Well, well, well. It looks like we may be on track to make a left turn at Albuquerque, after all. Back in November 2023, Warner Bros. Discovery CEO David Zaslav took a giant wrecking ball to Coyote vs. Acme, an animation-live action hybrid film that depicted the most inevitable of all lawsuits: the beleaguered Wile E. Coyote against the ubiquitous-yet-never-effective Acme Corporation. WBD spent an estimated $70 million making the movie, which was finished and testing well with audiences, until Zaslav decided he’d rather just get the tax write-off instead. People were pissed! To the point where Zaslav made a public show of saying he’d consider buyout offers from other studios… only for it to be later revealed in early 2024 that he was shelving the film again, and oh yeah, he’s never actually watched it. And now another sharp turn: a distributor called Ketchup Entertainment is apparently in negotiations to buy Coyote vs. Acme from WBD for about $50 million. What do I think of this plan? To quote the hungry coyote himself: “Genius.”

Warner Bros’ shelved movie Coyote vs. Acme finally might have found a new home with the studio deep in sale negotiations, we can reveal.

Gareth West’s distributor-financier Ketchup Entertainment is negotiating an all-rights acquisition in the $50 million range for the animated/live-action hybrid project.
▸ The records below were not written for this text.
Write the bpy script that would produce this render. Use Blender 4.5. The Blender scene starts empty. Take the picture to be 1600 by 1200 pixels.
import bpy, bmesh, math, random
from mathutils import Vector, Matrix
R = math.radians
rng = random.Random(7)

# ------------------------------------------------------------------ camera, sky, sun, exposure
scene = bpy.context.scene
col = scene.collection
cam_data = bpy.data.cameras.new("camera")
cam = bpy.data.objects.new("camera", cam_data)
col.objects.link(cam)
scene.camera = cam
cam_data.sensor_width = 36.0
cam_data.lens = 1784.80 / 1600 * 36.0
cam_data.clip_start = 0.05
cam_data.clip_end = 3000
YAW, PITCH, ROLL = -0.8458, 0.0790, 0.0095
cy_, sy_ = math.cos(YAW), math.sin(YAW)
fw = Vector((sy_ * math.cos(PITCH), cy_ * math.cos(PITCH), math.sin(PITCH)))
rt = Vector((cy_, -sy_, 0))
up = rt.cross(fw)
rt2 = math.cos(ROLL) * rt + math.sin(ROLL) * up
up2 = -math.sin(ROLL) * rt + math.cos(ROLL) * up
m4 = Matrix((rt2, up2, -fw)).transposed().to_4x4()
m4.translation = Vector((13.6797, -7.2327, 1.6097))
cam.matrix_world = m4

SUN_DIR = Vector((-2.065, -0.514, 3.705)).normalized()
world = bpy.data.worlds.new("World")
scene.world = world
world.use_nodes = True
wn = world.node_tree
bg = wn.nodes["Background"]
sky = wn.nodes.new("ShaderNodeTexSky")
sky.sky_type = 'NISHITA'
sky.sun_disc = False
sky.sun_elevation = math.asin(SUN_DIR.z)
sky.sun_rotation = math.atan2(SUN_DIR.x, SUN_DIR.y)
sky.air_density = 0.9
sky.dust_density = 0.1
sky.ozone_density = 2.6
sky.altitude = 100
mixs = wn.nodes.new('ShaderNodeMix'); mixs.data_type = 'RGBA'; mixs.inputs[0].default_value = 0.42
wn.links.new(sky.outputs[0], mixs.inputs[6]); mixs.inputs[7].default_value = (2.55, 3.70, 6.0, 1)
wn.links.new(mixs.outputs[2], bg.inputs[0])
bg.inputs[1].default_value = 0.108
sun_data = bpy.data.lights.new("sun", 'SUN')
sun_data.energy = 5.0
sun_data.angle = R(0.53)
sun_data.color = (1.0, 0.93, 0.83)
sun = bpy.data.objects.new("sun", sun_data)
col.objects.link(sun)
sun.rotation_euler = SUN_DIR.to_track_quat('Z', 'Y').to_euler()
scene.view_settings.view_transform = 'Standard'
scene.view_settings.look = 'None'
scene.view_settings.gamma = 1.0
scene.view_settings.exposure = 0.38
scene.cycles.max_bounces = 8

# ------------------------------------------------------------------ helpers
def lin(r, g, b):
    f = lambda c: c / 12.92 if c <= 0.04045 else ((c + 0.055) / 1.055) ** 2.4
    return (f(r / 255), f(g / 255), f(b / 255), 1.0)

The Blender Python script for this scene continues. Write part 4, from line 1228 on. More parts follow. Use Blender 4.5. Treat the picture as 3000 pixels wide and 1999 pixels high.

Ketchup last year rescued the same studio’s The Day the Earth Blew Up: A Looney Tunes Movie.

The pact isn’t finalized and there’s still a chance it doesn’t make, but it’s heading in the right direction. Should it get over the live, the film would get a theatrical release in 2026.

The deal would mark a significant and record outlay for Ketchup, whose previous releases have included Michael Keaton starrer Goodrich, comic book reboot Hellboy: The Crooked Man, Ben Affleck thriller Hypnotic, and Michael Franco’s Jessica Chastain drama Memory.

Directed by David Green and written by May December scribe Samy Burch, as well as DC Studios co-boss James Gunn and Jeremy Slater, Coyote vs. Acme is based on the Looney Tunes characters and the New Yorker humor article “Coyote v. Acme” by Ian Frazier.

Will Forte, John Cena and Lana Condor star in the movie, which follows Wile E. Coyote, who, after Acme products fail him one too many times in his dogged pursuit of the Roadrunner, decides to hire a billboard lawyer to sue the Acme Corporation. The case pits Wile E. and his lawyer (Forte) against the latter’s intimidating former boss (Cena), but a growing friendship between man and cartoon stokes their determination to win.

Despite test-screening well, the project became a high-profile casualty of the WB cost-cutting two years ago and it has been sitting on the shelf for more than a year. The studio reportedly screened the movie to a string of buyers in early 2024 with a price tag of around $70M, which is how much the film is said to have cost. Studio sources claim to us that they didn’t get any offers at the time.

[From Deadline]

Not gonna lie, getting this news mere days after I was bemoaning WBD removing ALL of the classic Looney Tunes episodes from streaming on Max, is well, whiplash, but also feels like a glimmer of hope. Nothing can ever replace the originals, and there is no justice until their streaming status is restored! But still, the fact that we may get Coyote vs. Acme at last does feel like a victory. And if Ketchup really does make the deal and release the film (which seems likely, especially since they’ve already rescued one Looney Tunes project from WBD), you know what we have to do, right folks? We have to turn out in droves to give it a good box office! Nothing would land like a bigger anvil on David Zaslav’s head than seeing this film actually make bank. And after all this time and hype, I am genuinely excited to see what they did with this story. Samy Burch being one of the screenwriters is intriguing. I enjoyed May December a lot. That being said, I would not think the same writer would pen that script and a Looney Tunes movie!